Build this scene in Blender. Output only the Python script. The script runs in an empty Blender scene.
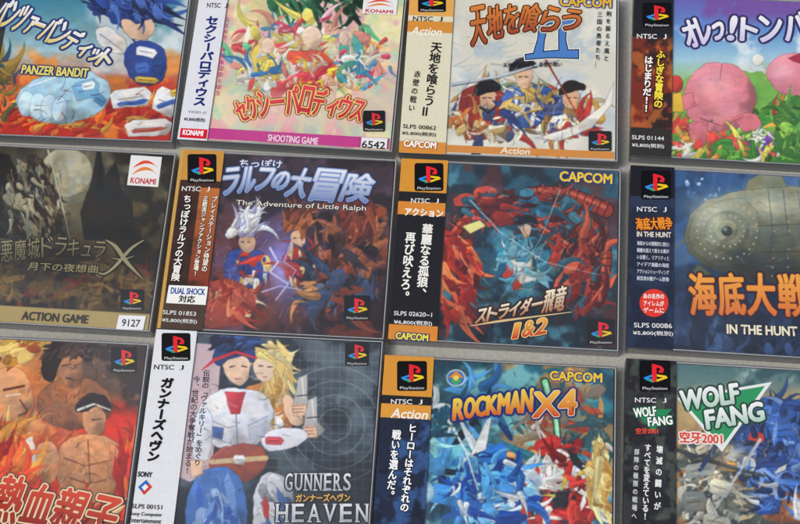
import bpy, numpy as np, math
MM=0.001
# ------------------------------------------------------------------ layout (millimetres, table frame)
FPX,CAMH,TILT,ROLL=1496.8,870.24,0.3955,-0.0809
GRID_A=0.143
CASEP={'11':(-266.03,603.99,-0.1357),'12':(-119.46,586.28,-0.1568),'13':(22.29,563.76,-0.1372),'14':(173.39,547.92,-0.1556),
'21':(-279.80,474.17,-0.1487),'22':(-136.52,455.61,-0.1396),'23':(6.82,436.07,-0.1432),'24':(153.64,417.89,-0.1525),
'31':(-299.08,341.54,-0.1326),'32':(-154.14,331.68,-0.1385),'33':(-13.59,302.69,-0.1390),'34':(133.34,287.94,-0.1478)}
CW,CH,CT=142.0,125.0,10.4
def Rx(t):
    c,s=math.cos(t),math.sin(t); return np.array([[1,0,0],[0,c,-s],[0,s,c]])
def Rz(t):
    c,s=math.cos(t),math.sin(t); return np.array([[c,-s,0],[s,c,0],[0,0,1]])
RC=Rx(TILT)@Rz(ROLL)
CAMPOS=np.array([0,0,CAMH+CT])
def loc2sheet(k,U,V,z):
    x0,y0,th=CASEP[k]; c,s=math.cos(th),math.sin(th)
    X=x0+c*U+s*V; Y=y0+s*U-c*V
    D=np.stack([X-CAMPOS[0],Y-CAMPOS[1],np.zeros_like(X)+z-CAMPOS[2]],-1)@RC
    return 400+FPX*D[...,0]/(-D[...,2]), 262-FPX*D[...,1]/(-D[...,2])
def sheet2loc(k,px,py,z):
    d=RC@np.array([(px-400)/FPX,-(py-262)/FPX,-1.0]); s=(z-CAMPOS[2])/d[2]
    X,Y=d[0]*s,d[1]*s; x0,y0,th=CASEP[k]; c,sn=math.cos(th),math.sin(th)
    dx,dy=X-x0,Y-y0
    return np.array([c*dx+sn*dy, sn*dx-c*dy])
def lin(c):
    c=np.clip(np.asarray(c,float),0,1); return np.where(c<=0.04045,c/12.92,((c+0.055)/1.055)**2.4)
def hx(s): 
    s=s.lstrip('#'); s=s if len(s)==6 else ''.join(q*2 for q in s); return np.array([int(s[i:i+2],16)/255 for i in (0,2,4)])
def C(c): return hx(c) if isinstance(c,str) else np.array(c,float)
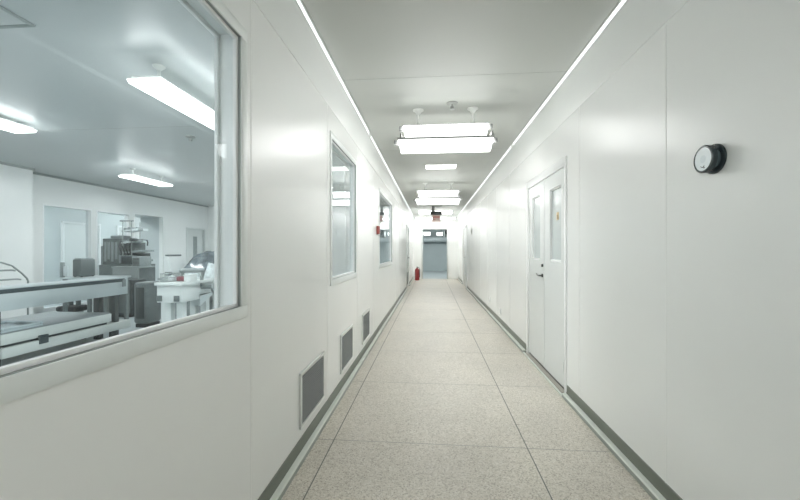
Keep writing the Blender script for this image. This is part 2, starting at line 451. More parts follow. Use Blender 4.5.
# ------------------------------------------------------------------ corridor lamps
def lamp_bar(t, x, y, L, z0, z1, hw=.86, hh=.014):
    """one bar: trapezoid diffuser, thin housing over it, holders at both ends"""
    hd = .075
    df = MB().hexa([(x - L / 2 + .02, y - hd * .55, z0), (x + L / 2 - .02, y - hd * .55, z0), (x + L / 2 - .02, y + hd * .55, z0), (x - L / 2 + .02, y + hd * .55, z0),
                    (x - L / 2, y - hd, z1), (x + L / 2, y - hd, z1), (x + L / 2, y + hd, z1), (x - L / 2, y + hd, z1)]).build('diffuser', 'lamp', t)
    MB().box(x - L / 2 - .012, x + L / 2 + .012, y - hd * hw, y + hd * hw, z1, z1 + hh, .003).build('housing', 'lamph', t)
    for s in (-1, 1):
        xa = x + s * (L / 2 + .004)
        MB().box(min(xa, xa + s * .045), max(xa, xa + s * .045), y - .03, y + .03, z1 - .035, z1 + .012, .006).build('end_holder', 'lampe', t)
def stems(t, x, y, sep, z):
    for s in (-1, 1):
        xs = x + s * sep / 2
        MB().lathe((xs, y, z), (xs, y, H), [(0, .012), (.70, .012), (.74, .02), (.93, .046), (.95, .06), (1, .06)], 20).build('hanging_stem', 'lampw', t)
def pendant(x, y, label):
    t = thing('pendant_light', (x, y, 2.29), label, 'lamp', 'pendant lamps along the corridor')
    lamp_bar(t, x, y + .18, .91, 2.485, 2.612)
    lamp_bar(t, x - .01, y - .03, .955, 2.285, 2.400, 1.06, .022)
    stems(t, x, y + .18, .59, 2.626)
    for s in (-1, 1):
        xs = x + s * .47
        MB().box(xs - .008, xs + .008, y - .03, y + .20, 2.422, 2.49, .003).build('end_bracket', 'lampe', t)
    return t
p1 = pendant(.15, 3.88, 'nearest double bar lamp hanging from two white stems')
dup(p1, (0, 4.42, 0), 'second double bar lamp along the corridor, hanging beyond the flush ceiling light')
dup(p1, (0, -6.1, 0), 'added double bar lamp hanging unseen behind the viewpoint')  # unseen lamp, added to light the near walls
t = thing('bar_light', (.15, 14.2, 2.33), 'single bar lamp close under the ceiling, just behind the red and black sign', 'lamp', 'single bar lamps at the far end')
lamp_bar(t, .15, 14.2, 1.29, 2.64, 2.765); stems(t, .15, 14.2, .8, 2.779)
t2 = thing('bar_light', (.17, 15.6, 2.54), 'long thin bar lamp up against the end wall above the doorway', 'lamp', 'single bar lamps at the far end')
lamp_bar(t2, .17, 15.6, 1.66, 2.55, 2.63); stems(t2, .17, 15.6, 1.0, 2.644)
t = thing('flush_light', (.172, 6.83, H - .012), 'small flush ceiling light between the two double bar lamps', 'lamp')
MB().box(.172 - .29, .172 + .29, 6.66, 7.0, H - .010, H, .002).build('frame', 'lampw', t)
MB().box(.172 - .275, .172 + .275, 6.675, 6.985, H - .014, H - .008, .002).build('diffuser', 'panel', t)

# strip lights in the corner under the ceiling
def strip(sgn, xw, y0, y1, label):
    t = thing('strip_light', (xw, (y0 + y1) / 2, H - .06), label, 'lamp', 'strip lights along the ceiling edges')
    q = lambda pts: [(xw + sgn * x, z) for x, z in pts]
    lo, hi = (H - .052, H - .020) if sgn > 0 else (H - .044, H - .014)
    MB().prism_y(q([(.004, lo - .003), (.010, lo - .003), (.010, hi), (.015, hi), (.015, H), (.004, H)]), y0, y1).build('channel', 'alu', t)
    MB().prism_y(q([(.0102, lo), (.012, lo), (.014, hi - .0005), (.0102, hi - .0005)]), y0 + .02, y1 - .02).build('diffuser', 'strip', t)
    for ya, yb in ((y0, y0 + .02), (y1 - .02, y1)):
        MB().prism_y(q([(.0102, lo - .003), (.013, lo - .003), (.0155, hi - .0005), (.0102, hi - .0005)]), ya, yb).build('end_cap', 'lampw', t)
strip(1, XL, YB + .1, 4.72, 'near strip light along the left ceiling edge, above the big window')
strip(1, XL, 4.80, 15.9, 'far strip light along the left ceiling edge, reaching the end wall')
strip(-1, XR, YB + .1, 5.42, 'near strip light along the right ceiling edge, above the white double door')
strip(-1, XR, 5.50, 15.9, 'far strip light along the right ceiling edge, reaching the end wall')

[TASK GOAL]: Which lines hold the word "this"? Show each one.

[WORKED SOLUTION]:
Build this scene in Blender. Output only the Python script. The script runs in an empty Blender scene.
Keep writing the Blender script for this image. This is part 2, starting at line 451. More parts follow. Use Blender 4.5.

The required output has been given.